Packing up their home in Sydney, they took off on a life changing journey across Asia. Travelling overland by train through India; trekking through the foothills of Nepal with their two year old in a backpack, until eventually they found the lifestyle they were searching for on the island of Bali. There they now run an international business from a beach hut. Gaia is clearly content with the result, "I can walk out my front door onto a white sandy shore, or duck out the back into a coconut grove and pluck fresh pawpaw from the trees. I can feel as though I am worlds away from the twenty-first century -yet whenever I re-enter my thatched bamboo hut the contemporary world comes to me. I have found the best of both worlds."

The Grants approach to parenting is influenced by their encounters with other cultures in their work and travels. One of their guiding principles involves including their children in the adult world and they live this out in their travels. Their first child was camping out of their van and touring South Australia for six weeks at just six weeks old. At a year she was off to Tasmania in a backpack. Their second was on his way to Indonesia as soon as the passport was rushed through at three weeks of age. For Gaia it was a question of principle. "I was determined not to be another casualty, another statistic. Another one of those parents who vowed never to be tied down by children, changing tune the day the child is born."

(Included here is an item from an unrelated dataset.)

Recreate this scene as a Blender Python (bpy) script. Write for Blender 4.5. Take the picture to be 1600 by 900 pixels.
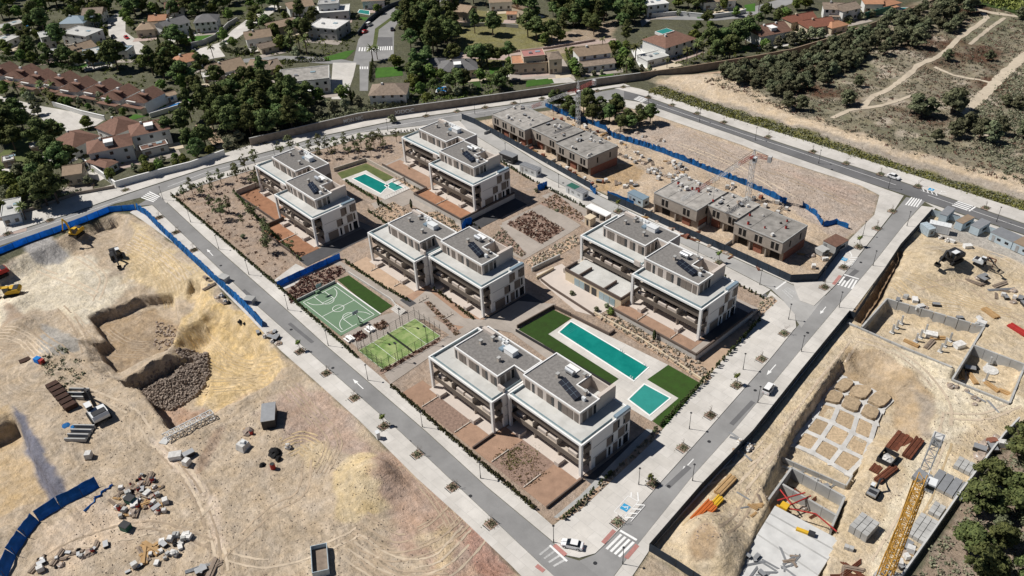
import bpy, bmesh, math, random
import numpy as np
from mathutils import Vector, Matrix
for o in list(bpy.data.objects): bpy.data.objects.remove(o)
SC = bpy.context.scene
COL = SC.collection
rnd = random.Random(7)

# ---------------------------------------------------------------- camera
# World: X runs along the long street towards the camera, Y across the block, Z up; metres.
CAM_H = 140.0
FPX = 1307.88                                     # focal length in pixels of a 1600 px wide picture
_p, _r, _h = math.radians(35.6057), math.radians(-2.7204), math.radians(-48.4134)
def _tow(v):                                      # camera-yaw frame -> world frame
    c, s = math.cos(_h), math.sin(_h)
    return Vector((v[0]*c + v[1]*s, -v[0]*s + v[1]*c, v[2]))
_fw = Vector((0, math.cos(_p), -math.sin(_p))); _rt = Vector((1, 0, 0)); _up = _rt.cross(_fw)
_R = _rt*math.cos(_r) + _up*math.sin(_r); _U = _up*math.cos(_r) - _rt*math.sin(_r)
FW, RT, UP = _tow(_fw), _tow(_R), _tow(_U)
cd = bpy.data.cameras.new('camera'); cam = bpy.data.objects.new('camera', cd); COL.objects.link(cam)
cam.matrix_world = Matrix(((RT.x, UP.x, -FW.x, 0), (RT.y, UP.y, -FW.y, 0), (RT.z, UP.z, -FW.z, CAM_H), (0, 0, 0, 1)))
cd.sensor_width = 36.0; cd.lens = FPX/1600*36.0; cd.clip_start = 1.0; cd.clip_end = 6000.0
SC.camera = cam

# ---------------------------------------------------------------- sky, sun, exposure
SUN = Vector((0.67, 0.43, -1.0)).normalized()     # the way the sunlight travels
w = bpy.data.worlds.new('World'); SC.world = w; w.use_nodes = True
nt = w.node_tree; bg = nt.nodes['Background']
sky = nt.nodes.new('ShaderNodeTexSky'); sky.sky_type = 'NISHITA'; sky.sun_disc = False
sky.sun_elevation = math.asin(-SUN.z); sky.sun_rotation = math.atan2(-SUN.x, -SUN.y)
sky.air_density = 0.55; sky.dust_density = 0.1
nt.links.new(sky.outputs[0], bg.inputs[0]); bg.inputs[1].default_value = 0.05
sd = bpy.data.lights.new('sun', 'SUN'); sd.energy = 5.0; sd.angle = math.radians(0.53); sd.color = (1.0, 0.955, 0.89)
so = bpy.data.objects.new('sun', sd); COL.objects.link(so); so.location = (0, 0, 300)
so.rotation_euler = SUN.to_track_quat('-Z', 'Y').to_euler()
vs = SC.view_settings; vs.view_transform = 'Standard'; vs.look = 'None'; vs.gamma = 1.0; vs.exposure = 0.0
SC.cycles.use_denoising = True
SC.cycles.max_bounces = 5; SC.cycles.diffuse_bounces = 3; SC.cycles.glossy_bounces = 2; SC.cycles.transmission_bounces = 3
# ---------------------------------------------------------------- helpers
def g(x, y, z=0.0):
    """where the ray through picture point (x, y) meets the level z: a ground position in metres"""
    d = FW + RT*((x-800)/FPX) - UP*((y-450)/FPX)
    t = (z-CAM_H)/d.z
    return (d.x*t, d.y*t)
def gl(pts, z=0.0): return [g(x, y, z) for x, y in pts]

def tag(o, label=None, cat=None, group=None, kind=None):
    if label: o['label'] = label
    if cat: o['category'] = cat
    if group: o['group'] = group
    if kind: o['kind'] = kind
    return o
def thing(name, label, cat, loc=(0, 0, 0), rz=0.0, group=None):
    o = bpy.data.objects.new(name, None); COL.objects.link(o); o.empty_display_size = 0.2
    o.location = loc; o.rotation_euler = (0, 0, rz)
    return tag(o, label, cat, group)
def link_mesh(name, me, mat=None, parent=None, loc=None):
    o = bpy.data.objects.new(name, me); COL.objects.link(o)
    if mat is not None and not me.materials: me.materials.append(mat)
    if parent is not None: o.parent = parent
    if loc is not None: o.location = loc
    return o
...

The children have become an essential part of the travel experience and according to Gaia enhance the adventure, "Children can form an amazing link with people in other places, and particularly in other cultures...children also have an interesting, pint-sized perspective on life, and their knee-high observations can be absolutely astounding." Gaia still travels extensively with her a family. ".these days I would carefully consider going anywhere without my children. They have become too much a part of the whole travel experience, and are usually the highlight of our travels." For the Grants, experiencing and learning about other cultures through family adventure is an important part of the new rhythm of their life.